The next day at home Mary started walking towards the door. Her mother said, "Where are you going?" Mary said, "For a walk." Her mother said, "You look depressed. Are you okay? Don't lie to me." Mary said, "Yes. I am fine. I am just going for a walk. I promise. I will be back soon." The mother said, "Are you sure everything is okay? You have been acting very strangely lately." As she walked out the door Mary said, "Yes. Everything is fine. It is perfect. Really."

Mary walked over to her father's house. She took out her extra key and went inside. She knew he would not be home yet because he always worked late. She went to the closet where he kept his hunting rifle. She took it out and loaded it with the cartridges from the top shelf. She sat down on the floor inside the closet and closed the door. She pointed the gun to her head. She closed her eyes and told herself, "Everything is fine. It is perfect. Really." Then she pulled the trigger.

---

A little background information.

At 12 months old Mary was told to stop crying.

At 2 years old Mary was told big girls don't cry.

At 6 years old Mary was told to stop complaining.

At 12 years old Mary was told she was being melodramatic.

At 14 years old Mary was found dead in her father's closet.

----

See one person's reaction to this story

 


A Reaction to the Story About Mary

This is a copy of an actual chat when I showed the story about Mary to a teen I was counseling:

misunderstood says:	yeah. i used to do that all the time. the worst part is being the person who says it's fine cuz you feel so lost and 
				depressed and no one's there. and no one's there cuz they don't know. it's scary.
steve says:			u used to tell pple u were fine?
misunderstood says:	yeah... every day
steve says:			like who?
misunderstood says:	teachers, neighbors, my mom. i was always scared if i told anyone like the teachers or neighbors or anyone 
				that my mom was hitting me, that they'd tell her. and then my mom would hit me. and if my mom knew i was 
				hurt by what she did, she'd hit me again. 
misunderstood says:	once in second grade the teacher wrote something on my report card about how my grades must be 
				failing because of the things going on at home. and when my mom read it, she thought i told the teacher. 
				and she hit me. so after that i told everyone that everything was fine so no one would get upset, so i wouldn't get hit.

From a 16 Year Old in the USA

"I'm not going to school.
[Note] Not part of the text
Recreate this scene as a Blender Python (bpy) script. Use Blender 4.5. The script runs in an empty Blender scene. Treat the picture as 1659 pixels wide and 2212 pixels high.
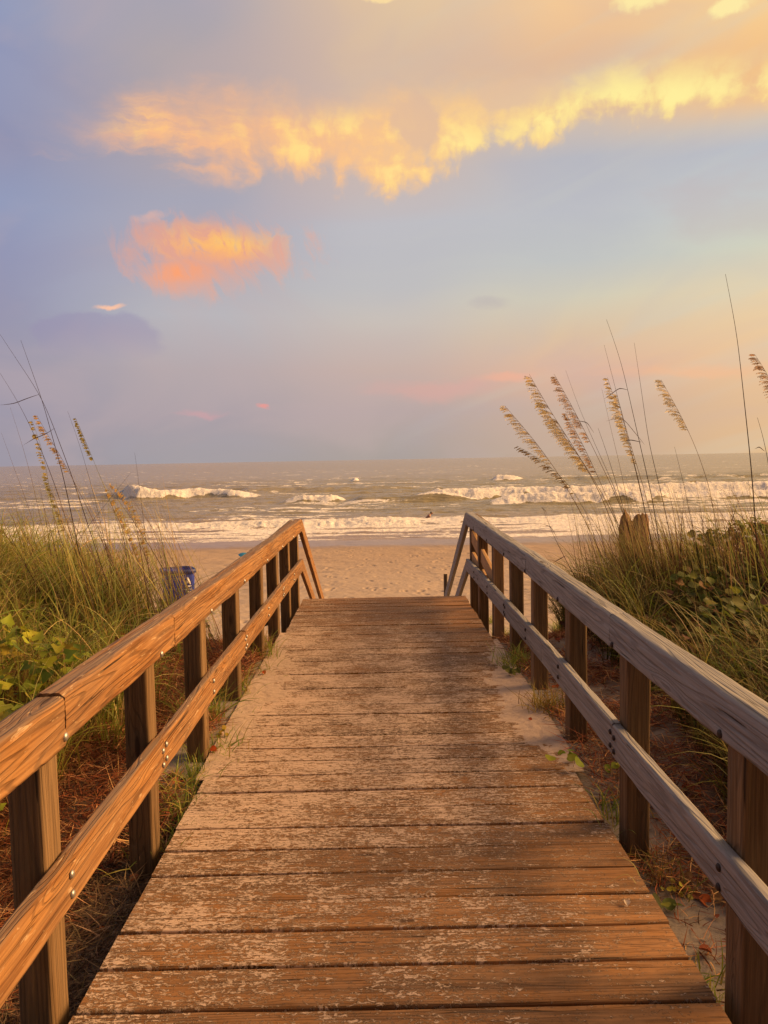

I don't feel like facing the smiling faces and laughter....it makes me feel even more lonely when the world around me seems happy. Also, I don't want anybody to know that I am slipping back into the little quiet world in my head. I feel myself slipping more and more everyday, and it's scaring me. I just need to smile, and make sure that my eyes are looking towards the ground. Eyes, after all, are the window to one's soul, and I sure do not want anybody to know what's in my soul...

 


Everyone Was Unhappy - Based on a true story

For many months a father was excited about taking his 17 year old daughter skiing in Canada. He loved skiing and he did not get to see his daughter often because they had lived in different countries since his divorce 10 years earlier. The daughter did not really want to go, but she knew how much her father wanted to. Also, her mother had also been subtly pressuring her to go by telling her how important it was to spend time with her father, reminding her of all the nice things he had done for her, all the presents and money he had sent her, etc. A few weeks before they were scheduled to leave for the trip, the daughter started dating someone. It was her first serious boyfriend. The more she thought about being away from her boyfriend for two weeks, the less she wanted to go to Canada with her father, especially since it was the only vacation time she would have before school started again, and because her boyfriend would be leaving to go to a university in another country before she got home.
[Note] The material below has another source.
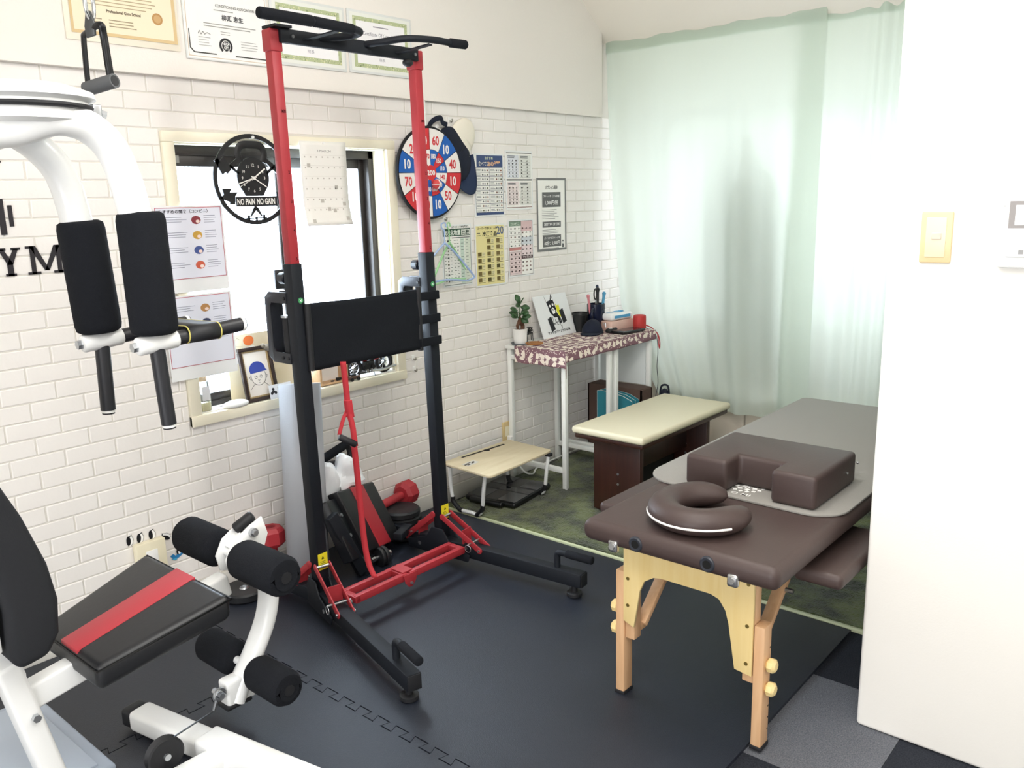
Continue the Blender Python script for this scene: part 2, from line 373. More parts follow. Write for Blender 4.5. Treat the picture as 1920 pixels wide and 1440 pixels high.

The father knew she had started dating, but he didn't approve because her boyfriend was older and also from another culture and religion. The father was afraid to ask how his daughter felt about going and the daughter was afraid to tell him. He just kept on talking about how good it would be for them to spend time together and how much he was looking forward to the trip. Her best friend, though, saw how miserable she was feeling and asked her how much she wanted to go from 0-10. She said 0, but she added that she could never tell her father that because it would start an argument and it would hurt him too much. The friend suggested she at least tell her mother, but she said that if she did tell her, she would have to lie and say that it was more like a 5 than a 0, since she knew her mother wanted her to go and her mother also disapproved of her relationship. She said it was simpler if she just went.
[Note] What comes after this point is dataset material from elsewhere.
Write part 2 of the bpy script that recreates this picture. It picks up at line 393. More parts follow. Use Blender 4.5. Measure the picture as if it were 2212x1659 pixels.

The mother, though, could tell that the daughter wasn't very excited about the trip. She knew her daughter did not like the cold and did not like to ski. She knew her daughter would rather spend this time with her new boyfriend, but she never asked her daughter directly how she felt about going. Instead, she suggested to her ex-husband that he ask her. But of course the father was afraid to ask because he was afraid of what he might hear. So the daughter ended up going on the trip, trying to pretend to enjoy it, and crying herself to sleep nearly every night. In the end, everyone was unhappy because the mother and father felt guilty and defensive, and the daughter and her boyfriend felt disrespected and resentful.


I Would be Happy to Water your Plants. (True Story)

Sandra checked her answering machine when she got home. There was a message from a friend of hers who asked if she could water his plants while he was on vacation. When she heard this she said, "I really don't want to do that." Then she called the freind. She said, "Patrick, I would be happy to water your plants."